Sparse sensing for resource-constrained depth reconstruction

• Main Authors: Ma, Fangchang (Contributor), Carlone, Luca (Contributor), Ayaz, Ulas (Contributor), Karaman, Sertac (Contributor)
• Other Authors: Massachusetts Institute of Technology. Department of Aeronautics and Astronautics (Contributor), Massachusetts Institute of Technology. Department of Electrical Engineering and Computer Science (Contributor), Massachusetts Institute of Technology. Department of Mechanical Engineering (Contributor), Massachusetts Institute of Technology. Laboratory for Information and Decision Systems (Contributor)
• Format: Article
• Language: English
• Published: Institute of Electrical and Electronics Engineers (IEEE), 2018-06-12T18:02:11Z.
• Subjects: Article
• Online Access: Get fulltext

 We address the following question: is it possible to reconstruct the geometry of an unknown environment using sparse and incomplete depth measurements? This problem is relevant for a resource-constrained robot that has to navigate and map an environment, but does not have enough on-board power or payload to carry a traditional depth sensor (e.g., a 3D lidar) and can only acquire few (point-wise) depth measurements.
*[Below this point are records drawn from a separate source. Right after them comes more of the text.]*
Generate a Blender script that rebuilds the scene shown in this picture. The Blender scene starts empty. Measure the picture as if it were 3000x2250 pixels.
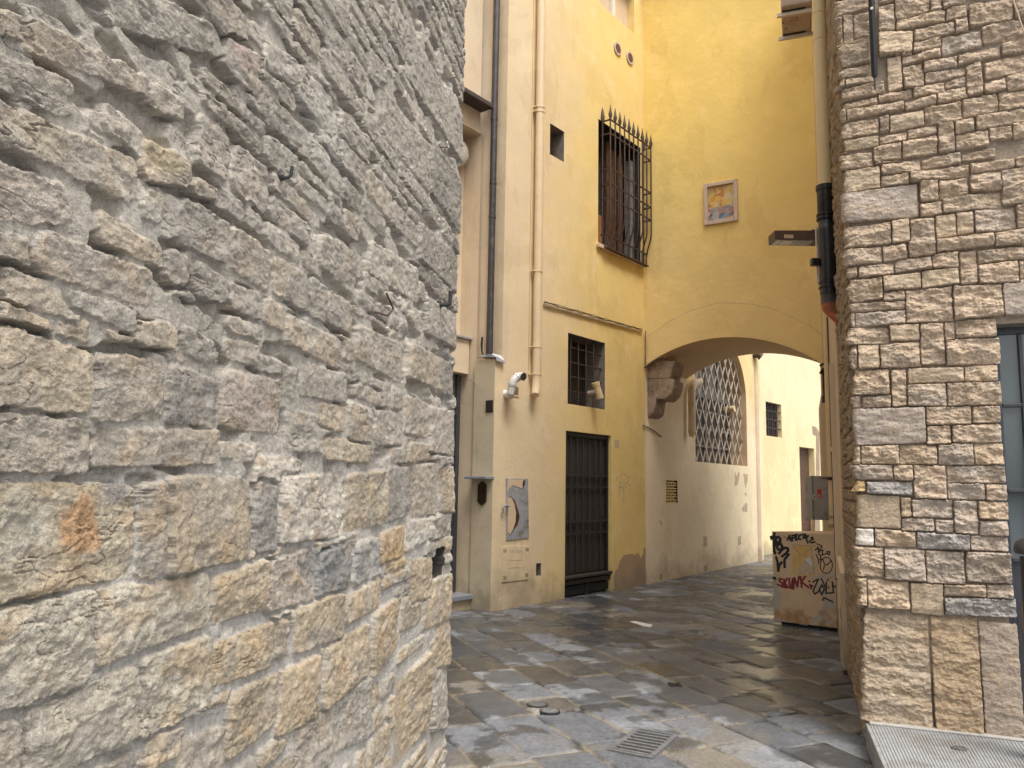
import bpy, math, random
import numpy as np
from mathutils import Vector, Matrix
random.seed(7)
scene = bpy.context.scene
COL = scene.collection
# ------------------------------------------------------------------ camera model
F = 2330.; CX, CY = 1500., 1125.; H = 1.6
Zc = np.array([311., 18100., -F]); Zc /= np.linalg.norm(Zc)
fw = np.array([0, 0, -1.]); Yc = fw - fw.dot(Zc) * Zc; Yc /= np.linalg.norm(Yc)
Xc = np.cross(Yc, Zc)
R = np.array([Xc, Yc, Zc]); CAM = np.array([0, 0, H])
def ray(x, y): return R @ np.array([(x - CX) / F, -(y - CY) / F, -1.])
def gnd(x, y, z=0.):
    d = ray(x, y); t = (z - H) / d[2]; return CAM + t * d
def at(x, y, Y):
    d = ray(x, y); return CAM + d * (Y / d[1])
class Fr:
    """vertical wall frame: s along the wall, z up, n outwards"""
    def __init__(s, o, d, n=None):
        s.o = np.array(o[:2], float); s.d = np.array(d[:2], float); s.d /= np.linalg.norm(s.d)
        s.n = np.array([s.d[1], -s.d[0]]) if n is None else np.array(n, float)
        s.n /= np.linalg.norm(s.n)
    def P(s, a, z, n=0.):
        q = s.o + s.d * a + s.n * n; return (q[0], q[1], z)
    def px(s, x, y, n=0.):
        r = ray(x, y); o = s.o + s.n * n
        t = s.n.dot(o) / s.n.dot(r[:2]); w = CAM + t * r
        return (float((w[:2] - o).dot(s.d)), float(w[2]))
    def coords(s, p):
        q = np.array(p[:2]) - s.o; return float(q.dot(s.d)), float(q.dot(s.n))
A = gnd(1436, 1793)[:2]; B = gnd(1892, 1713)[:2]; Cc = gnd(2238, 1641)[:2]
K = gnd(2534, 2190)[:2]; Lc = gnd(1308, 2275)[:2]
FA = Fr(A, B - A)                                   # yellow facade
FB = Fr(B, Cc - B)                                  # alley wall beyond the arch
FE = Fr(B, (.866, -.5), (-.5, -.866))               # arch wall
FK = Fr(K, (.3453, .9385), (-.9385, .3453))         # side of the right hand buildings
FR = Fr(K, (.922, -.387), (-.387, -.922))           # front of the right stone building
aL = math.radians(8.55)
FL = Fr(Lc, (-math.sin(aL), -math.cos(aL)), (math.cos(aL), -math.sin(aL)))
N0 = np.array([FA.P(0, 0, -.36)[0], FA.P(0, 0, -.36)[1]])
FN = Fr(N0, -FA.d, FA.n)                            # pale neighbour, s runs to the left
C2o = gnd(2240, 1625)[:2]
FC = Fr(C2o, (.656, .755))
SE = FE.px(2411, 1067)[0]                           # length of arch wall up to the side wall
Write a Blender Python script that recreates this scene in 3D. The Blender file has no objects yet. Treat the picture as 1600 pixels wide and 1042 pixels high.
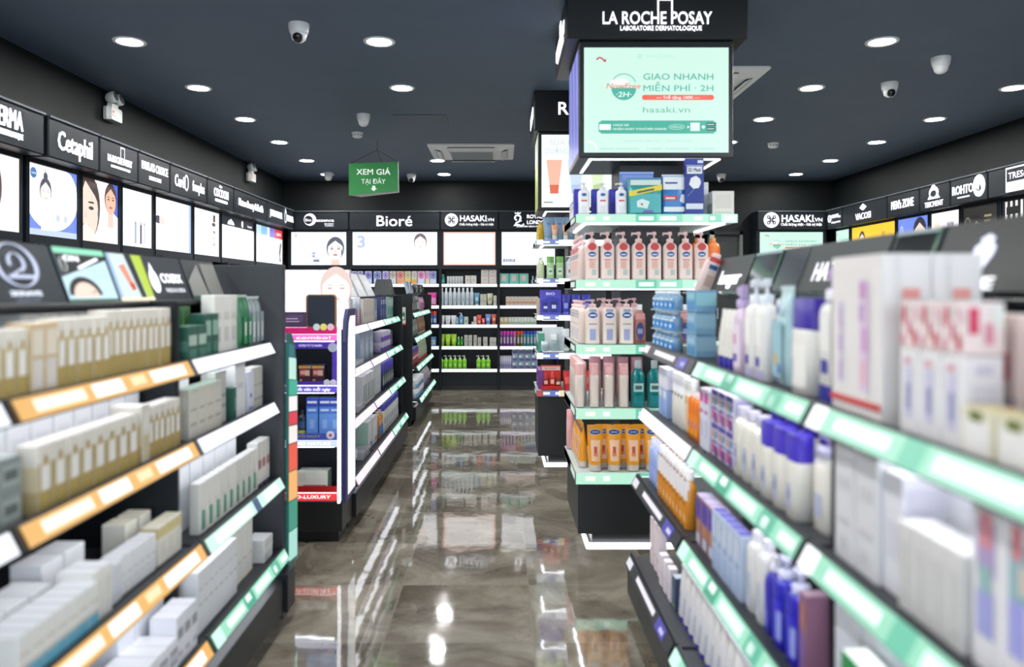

In general, reconstruction from incomplete data is not possible, but when the robot operates in man-made environments, the depth exhibits some regularity (e.g., many planar surfaces with few edges); we leverage this regularity to infer depth from incomplete measurements. Our formulation bridges robotic perception with the compressive sensing literature in signal processing. We exploit this connection to provide formal results on exact depth recovery in 2D and 3D problems. Taking advantage of our specific sensing modality, we also prove novel and more powerful results to completely characterize the geometry of the signals that we can reconstruct. Our results directly translate to practical algorithms for depth reconstruction; these algorithms are simple (they reduce to solving a linear program), and robust to noise. We test our algorithms on real and simulated data, and show that they enable accurate depth reconstruction from a handful of measurements, and perform well even when the assumption of structured environment is violated.